The state expects construction to start “in 2022, based on the availability of funding and receipt of required environmental permits.”

The estimated cost — “approximately $2,210,000” — would be “80% federal and 20% municipal funds,” according to the state. That’s a $442,000 estimated cost to the town.

Anyone interested in the Portland Avenue bridge project is welcome at the Oct. 16 meeting in town hall.

“Residents, business owners, commuters, and other interested individuals are encouraged to take advantage of this opportunity to learn about and discuss the proposed project,” the state’s release says.

The state lists the Portland Avenue bridge replacement as “Bridge No. 05510 (Project No. 117-163) — Portland Avenue over Norwalk River.”

West Branchville businesses

Marconi says that the plans for “a new bridge at Portland Avenue, to replace the existing one,” also involves “a modification to the rail crossing that would allow all truck traffic to take a left turn onto West Branchville Road.”

And he said that may influence the answer to a question raised by an online petition.

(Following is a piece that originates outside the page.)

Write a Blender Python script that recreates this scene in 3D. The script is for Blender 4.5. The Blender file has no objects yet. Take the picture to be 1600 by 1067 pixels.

“Will we have to reopen the Depot Road bridge? My feeling, at this point, is: yes,” Marconi said. “When Portland Avenue is rebuilt and all that work is going on, people are going to need an alternate route, right? So we’re going to have to look at — whether temporary or permanent — re-establishing the Depot Road bridge.”

Marconi said he has asked the private Nazzaro Brothers to help research bridge solutions.

“They’re in the business,” he said.

“We need to look at the condition of Depot Road bridge to see if we can: (A) Fix it; (B) Do you take it out and put a new one in? (C) How does all of this relate and fall into a timeline with the reopening of a new bridge installed at Portland Avenue?

“...We have to take this one step at a time,” Marconi said.

“I think everyone agrees if the bridge at Depot Road is unsafe, we have to close it.

“For now, we need to make the Portland Avenue safe — that’s the more important thing,” he said. “We need to put in a turn lane and hopefully the state will agree with the light.”